Leben Sie jetzt die Fragen.
In my area, SBC will shut you down fast if they find that
you're running your own DSL connection on a dry-copper
pair (they don't like the fact that you're getting 1.5-2+ Mbs
and only paying about $20 per month).
I wonder if this decision (if it stands) will allow us to pursue
legal action against the Baby Bells? If it did, and the Bells
allowed Homebrew DSL, you'd see the fastest rollout of broadband ever!
Anyone up for a class action suit here?
How about their little shell game with caller ID and related tech?
First, it's we'll sell you caller ID. Then they sell the spammers an anonymous account. Then, they sell you a feature to block anonymous callers. Then they sell the spammers a feature to get through to people that block anonymous callers.
It's a frickin racket. This is what the MOB does.
Pay us some money and we'll protect you from spammers. Oh, the protection isn't working? Pay us some more money.
If tits were wings it'd be flying around.
OK, I realize I'm (kind of) defending the phone company, but often what's broken isn't the phone company rates but the tarrif structure and process regulators setup.

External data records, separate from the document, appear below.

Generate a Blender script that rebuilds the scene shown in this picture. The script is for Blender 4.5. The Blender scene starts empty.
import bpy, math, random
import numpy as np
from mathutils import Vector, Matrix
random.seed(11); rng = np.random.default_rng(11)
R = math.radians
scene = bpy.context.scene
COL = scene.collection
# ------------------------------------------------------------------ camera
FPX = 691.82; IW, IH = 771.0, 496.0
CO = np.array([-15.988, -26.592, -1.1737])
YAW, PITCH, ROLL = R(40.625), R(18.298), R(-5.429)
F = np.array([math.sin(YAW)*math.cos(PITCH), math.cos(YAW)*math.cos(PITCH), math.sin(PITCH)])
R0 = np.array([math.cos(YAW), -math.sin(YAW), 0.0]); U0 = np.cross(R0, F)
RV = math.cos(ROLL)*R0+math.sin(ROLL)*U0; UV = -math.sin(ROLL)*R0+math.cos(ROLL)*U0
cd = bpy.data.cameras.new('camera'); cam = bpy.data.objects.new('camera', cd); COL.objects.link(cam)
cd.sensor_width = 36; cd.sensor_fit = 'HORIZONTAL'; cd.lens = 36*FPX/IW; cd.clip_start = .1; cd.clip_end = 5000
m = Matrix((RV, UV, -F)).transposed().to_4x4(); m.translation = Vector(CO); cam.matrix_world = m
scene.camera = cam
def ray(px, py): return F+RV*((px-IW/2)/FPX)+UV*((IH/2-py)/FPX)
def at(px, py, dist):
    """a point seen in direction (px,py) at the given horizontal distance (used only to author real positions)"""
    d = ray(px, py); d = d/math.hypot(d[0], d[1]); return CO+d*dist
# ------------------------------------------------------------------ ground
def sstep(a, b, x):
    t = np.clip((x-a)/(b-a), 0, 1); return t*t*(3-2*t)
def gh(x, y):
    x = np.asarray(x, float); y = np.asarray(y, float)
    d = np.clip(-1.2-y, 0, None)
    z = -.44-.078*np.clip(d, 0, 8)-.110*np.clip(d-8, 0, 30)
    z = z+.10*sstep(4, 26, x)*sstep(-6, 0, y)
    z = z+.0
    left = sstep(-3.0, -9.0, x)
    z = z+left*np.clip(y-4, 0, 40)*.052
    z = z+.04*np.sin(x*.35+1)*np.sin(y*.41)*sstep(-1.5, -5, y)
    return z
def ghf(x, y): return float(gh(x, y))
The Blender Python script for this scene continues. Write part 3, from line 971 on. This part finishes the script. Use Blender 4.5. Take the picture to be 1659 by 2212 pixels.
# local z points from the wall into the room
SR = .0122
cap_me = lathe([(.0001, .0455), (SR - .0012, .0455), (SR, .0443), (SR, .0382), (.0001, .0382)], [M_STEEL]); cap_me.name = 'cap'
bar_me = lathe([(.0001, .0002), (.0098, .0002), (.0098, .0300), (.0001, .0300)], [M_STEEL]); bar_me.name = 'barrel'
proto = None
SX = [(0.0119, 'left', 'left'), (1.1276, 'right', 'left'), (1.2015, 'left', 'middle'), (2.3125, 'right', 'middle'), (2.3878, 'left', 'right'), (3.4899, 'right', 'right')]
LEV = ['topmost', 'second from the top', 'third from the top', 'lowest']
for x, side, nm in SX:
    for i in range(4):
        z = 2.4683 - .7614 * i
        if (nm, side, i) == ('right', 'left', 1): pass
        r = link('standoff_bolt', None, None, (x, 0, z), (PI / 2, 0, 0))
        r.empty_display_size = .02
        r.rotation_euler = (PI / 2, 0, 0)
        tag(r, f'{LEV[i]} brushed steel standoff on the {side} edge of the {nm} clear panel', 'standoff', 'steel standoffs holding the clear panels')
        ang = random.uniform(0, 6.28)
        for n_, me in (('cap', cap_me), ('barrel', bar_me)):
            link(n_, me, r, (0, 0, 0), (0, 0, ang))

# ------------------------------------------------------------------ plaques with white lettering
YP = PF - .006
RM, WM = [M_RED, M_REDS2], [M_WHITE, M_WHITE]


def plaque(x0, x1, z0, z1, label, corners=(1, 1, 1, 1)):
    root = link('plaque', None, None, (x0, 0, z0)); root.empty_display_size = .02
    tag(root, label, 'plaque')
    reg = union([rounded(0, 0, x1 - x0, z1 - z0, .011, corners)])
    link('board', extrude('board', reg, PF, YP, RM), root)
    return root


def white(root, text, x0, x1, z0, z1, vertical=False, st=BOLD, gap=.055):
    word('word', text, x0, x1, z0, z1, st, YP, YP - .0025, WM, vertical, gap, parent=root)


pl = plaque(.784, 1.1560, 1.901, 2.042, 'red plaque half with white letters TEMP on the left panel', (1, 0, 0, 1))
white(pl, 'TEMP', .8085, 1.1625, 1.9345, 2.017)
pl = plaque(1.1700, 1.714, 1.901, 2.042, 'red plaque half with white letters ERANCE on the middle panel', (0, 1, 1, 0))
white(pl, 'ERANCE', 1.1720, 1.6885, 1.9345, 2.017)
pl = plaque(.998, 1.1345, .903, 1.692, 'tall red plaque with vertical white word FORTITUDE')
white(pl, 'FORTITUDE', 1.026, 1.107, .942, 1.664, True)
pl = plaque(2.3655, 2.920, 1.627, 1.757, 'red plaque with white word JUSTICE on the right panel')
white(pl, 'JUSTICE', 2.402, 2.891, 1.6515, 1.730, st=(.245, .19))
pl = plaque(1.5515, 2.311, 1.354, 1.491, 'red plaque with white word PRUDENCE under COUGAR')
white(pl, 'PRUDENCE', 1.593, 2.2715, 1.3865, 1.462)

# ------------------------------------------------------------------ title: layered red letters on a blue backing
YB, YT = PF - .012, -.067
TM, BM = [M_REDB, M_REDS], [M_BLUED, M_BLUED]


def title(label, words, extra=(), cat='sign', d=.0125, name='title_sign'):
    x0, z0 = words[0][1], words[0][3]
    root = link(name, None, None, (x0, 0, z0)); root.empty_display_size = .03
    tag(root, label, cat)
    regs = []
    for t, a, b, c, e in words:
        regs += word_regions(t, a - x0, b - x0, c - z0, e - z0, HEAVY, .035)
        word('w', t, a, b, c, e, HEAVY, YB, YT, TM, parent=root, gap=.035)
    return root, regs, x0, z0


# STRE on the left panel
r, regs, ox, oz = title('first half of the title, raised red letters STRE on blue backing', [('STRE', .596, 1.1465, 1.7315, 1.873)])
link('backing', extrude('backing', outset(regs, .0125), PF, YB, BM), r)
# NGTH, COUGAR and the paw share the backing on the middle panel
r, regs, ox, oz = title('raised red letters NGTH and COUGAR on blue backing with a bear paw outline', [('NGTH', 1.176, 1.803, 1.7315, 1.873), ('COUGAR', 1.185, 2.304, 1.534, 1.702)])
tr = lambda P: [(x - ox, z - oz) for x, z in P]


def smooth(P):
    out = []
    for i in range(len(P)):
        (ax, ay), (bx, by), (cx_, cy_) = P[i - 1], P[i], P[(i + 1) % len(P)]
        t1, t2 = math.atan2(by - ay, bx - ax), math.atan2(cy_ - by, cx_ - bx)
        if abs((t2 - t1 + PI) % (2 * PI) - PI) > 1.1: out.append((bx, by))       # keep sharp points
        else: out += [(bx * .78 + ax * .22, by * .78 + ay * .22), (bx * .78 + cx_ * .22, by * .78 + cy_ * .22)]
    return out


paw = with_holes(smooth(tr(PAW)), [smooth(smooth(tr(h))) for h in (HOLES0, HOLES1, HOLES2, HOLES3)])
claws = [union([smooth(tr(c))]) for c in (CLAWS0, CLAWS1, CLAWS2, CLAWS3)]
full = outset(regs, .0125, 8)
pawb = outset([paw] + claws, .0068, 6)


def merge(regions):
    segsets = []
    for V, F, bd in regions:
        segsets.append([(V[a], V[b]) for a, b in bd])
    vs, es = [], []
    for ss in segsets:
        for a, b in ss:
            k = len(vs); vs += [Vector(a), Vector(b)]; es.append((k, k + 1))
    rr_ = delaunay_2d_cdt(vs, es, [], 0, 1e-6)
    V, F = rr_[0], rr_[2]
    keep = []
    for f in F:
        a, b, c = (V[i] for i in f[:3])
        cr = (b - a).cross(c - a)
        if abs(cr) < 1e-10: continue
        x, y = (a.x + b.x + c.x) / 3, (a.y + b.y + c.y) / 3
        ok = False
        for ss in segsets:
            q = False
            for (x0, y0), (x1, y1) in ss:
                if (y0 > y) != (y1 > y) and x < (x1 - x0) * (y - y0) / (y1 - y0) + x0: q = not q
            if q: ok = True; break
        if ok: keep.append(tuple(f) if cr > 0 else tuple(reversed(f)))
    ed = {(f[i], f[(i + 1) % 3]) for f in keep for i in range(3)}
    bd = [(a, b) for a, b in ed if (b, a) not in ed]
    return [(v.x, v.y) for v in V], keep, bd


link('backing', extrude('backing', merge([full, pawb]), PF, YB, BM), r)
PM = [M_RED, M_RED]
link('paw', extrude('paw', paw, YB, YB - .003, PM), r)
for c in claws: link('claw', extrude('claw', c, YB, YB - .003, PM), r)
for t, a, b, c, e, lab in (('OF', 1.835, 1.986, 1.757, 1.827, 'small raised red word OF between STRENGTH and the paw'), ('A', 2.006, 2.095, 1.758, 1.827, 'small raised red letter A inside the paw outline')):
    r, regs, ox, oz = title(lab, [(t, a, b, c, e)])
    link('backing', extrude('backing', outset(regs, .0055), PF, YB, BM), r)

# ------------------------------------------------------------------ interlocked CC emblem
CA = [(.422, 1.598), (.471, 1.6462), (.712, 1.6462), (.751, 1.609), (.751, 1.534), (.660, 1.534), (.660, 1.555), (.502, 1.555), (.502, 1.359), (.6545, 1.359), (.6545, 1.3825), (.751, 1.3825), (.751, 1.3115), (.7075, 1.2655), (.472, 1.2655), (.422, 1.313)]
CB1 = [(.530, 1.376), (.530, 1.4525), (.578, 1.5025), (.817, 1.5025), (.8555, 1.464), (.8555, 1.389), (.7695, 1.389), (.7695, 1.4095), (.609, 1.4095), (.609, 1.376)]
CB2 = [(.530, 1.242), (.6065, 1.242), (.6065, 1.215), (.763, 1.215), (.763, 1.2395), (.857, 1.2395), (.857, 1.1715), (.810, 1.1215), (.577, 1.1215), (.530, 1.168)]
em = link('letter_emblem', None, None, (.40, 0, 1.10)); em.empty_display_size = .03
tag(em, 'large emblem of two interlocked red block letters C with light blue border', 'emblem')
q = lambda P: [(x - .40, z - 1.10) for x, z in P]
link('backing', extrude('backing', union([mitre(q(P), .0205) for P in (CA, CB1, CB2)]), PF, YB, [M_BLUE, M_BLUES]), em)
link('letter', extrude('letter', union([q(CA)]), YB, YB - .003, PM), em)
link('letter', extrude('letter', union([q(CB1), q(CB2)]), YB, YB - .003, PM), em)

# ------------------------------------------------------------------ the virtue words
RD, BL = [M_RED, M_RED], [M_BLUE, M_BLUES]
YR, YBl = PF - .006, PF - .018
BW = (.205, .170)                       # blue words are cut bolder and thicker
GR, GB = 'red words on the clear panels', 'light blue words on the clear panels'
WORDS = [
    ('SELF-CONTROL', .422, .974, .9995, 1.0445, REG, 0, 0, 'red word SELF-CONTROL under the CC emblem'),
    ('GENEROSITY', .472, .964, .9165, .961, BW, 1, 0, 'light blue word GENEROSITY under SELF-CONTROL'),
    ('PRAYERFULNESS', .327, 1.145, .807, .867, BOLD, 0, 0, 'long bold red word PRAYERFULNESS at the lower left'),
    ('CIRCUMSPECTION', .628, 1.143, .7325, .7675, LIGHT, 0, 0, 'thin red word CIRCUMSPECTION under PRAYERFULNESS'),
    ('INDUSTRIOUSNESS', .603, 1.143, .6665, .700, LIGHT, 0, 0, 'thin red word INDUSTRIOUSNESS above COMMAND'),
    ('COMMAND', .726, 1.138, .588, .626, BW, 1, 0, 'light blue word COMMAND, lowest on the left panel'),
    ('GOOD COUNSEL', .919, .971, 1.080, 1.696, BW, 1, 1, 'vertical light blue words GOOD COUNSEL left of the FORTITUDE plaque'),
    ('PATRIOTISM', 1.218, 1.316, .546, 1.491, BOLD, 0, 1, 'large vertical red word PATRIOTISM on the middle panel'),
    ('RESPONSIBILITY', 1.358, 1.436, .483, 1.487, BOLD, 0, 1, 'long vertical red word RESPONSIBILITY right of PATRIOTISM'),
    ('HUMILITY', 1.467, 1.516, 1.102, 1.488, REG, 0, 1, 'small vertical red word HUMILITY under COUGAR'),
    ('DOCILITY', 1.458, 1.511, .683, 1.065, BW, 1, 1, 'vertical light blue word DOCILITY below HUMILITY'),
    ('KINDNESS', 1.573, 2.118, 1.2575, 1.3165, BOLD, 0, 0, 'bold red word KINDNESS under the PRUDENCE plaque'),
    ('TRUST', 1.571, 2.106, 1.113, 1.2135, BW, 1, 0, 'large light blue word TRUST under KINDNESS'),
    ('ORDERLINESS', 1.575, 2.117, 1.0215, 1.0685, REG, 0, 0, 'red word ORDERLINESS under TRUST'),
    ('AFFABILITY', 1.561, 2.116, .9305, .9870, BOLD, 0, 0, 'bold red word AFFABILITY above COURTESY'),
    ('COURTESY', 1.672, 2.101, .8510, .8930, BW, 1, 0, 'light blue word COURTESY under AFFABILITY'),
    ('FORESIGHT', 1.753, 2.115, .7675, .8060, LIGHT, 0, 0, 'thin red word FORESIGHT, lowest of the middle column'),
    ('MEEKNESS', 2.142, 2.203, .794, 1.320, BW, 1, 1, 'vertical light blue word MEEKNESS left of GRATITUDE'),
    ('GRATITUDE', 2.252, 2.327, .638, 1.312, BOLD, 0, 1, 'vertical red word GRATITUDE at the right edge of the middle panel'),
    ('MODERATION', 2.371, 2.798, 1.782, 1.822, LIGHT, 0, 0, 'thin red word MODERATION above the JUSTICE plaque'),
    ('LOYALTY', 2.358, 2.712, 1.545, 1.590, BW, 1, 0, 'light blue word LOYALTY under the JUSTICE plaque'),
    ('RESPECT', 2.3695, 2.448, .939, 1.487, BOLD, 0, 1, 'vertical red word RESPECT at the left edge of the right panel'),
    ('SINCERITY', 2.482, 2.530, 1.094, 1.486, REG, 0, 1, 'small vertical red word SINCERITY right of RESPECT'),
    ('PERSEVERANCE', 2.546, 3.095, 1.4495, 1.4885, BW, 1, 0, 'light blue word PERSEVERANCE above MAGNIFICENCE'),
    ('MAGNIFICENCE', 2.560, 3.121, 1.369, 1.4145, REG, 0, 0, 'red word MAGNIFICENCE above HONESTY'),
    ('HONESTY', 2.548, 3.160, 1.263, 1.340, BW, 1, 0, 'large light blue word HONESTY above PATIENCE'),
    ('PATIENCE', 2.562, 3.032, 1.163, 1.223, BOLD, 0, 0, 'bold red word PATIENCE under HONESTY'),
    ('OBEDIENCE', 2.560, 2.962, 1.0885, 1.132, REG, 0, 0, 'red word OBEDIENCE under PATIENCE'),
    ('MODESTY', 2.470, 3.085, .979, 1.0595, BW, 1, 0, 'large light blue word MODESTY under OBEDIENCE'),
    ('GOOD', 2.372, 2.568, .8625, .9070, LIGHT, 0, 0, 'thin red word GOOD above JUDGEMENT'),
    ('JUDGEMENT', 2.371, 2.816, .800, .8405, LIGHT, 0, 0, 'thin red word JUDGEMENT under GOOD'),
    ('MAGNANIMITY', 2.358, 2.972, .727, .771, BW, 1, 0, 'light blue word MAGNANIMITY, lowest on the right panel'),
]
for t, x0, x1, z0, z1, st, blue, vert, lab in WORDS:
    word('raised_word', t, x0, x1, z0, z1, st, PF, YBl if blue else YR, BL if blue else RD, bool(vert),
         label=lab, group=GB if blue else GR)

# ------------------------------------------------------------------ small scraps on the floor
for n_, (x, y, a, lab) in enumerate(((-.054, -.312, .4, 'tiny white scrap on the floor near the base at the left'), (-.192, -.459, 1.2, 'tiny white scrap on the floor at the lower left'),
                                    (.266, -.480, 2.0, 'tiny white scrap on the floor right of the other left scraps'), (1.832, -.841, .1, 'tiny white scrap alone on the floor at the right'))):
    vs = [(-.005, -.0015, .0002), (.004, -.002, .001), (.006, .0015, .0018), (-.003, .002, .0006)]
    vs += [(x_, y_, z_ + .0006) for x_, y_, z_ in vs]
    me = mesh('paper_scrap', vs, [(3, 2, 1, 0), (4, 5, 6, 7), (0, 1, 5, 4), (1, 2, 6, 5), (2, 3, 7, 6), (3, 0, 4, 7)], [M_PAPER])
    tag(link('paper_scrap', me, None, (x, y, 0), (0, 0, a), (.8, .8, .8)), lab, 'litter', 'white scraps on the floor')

The first time I asked for a copy of my office's phone account info from the phone company -- several POTS lines, a couple of ISDN BRIs, an ISDN PRI and five DSS trunks -- I expected a page or two detailing the billing for the lines and maybe a page or two for some extras (DID blocks, etc). Naive me, I got what amounted to over *50* pages of billing information, often for each trunk member there were multiple entries for small charges of around $.50 each. I discovered why our phone system maintenance vendor employs a full-time ex-Qwest employee to decipher these things.
Anyway, the telcos deserve a rap on the knuckles for advertising just their tarrif rates, when they know that's not what people are going to be writing checks for. But the regulators and regulatory processes *also* deserve a (bigger) rap on the knuckles for making telephone billing so overly complicated; many of the charges on a phone bill are multi-layer (fed, state, local) taxes and fees.
It also doesn't help that what most non-rural customers pay for phone services isn't what it costs to deliver those services; cross-subsidies between service types further complicate simple pricing. Again thank the regulators.
It'd be nice if one day you could order telecomms services that had a price that you actually paid and could understand instead of a sea of regulutory nonsense.
Will this apply outside of the telecom industry? Some of my favorite oranizations, RIAA, MPAA, and M$ could probably all be open to lawsuits if this ruling is as broad as I hope it is.
BlackGriffen
This actually might be a good thing in terms of being able to get an alternate ISP over DSL. As it stands now, the thick-headed a-holes at the FCC think broadband competition is cable vs. DSL. But if I get DSL, I'm most likely stuck with Verizon.net. Though right now I've got Covad/Speakeasy (and they rock), the recent ruling with the FCC means that they can be shut off by Verizon quite quickly if Verizon wants to play that game (and I'm pretty sure they do). So then I'm stuck with crappy ATTBI cable with no alternate ISP or Verizon DSL. Hell, I'd even be willing to pay Verizon some small loop charge (say $30/month) if I could pick my own ISP (with an additional charge). As long as I don't have Verizon's crappy ISP service (which no doubt matches their phone service).
So I guess what I'm saying is that yes, individuals may very well take this action as a good thing and start suing the RBOCs for opening up their DSL to other ISPs (even if we have to use the RBOCs for just the local loop). This also might be a good thing for those looking to get into opening up cable lines to alternate ISPs.
It's just a thought (but right now I'm suffering from sleep deprivation, so it might be a dream).
Arent the "baby Bells" still considered regulated monopolies? How can they be sued for being in the condition that the federal government left them?
Can You Say Linux? I Knew That You Could.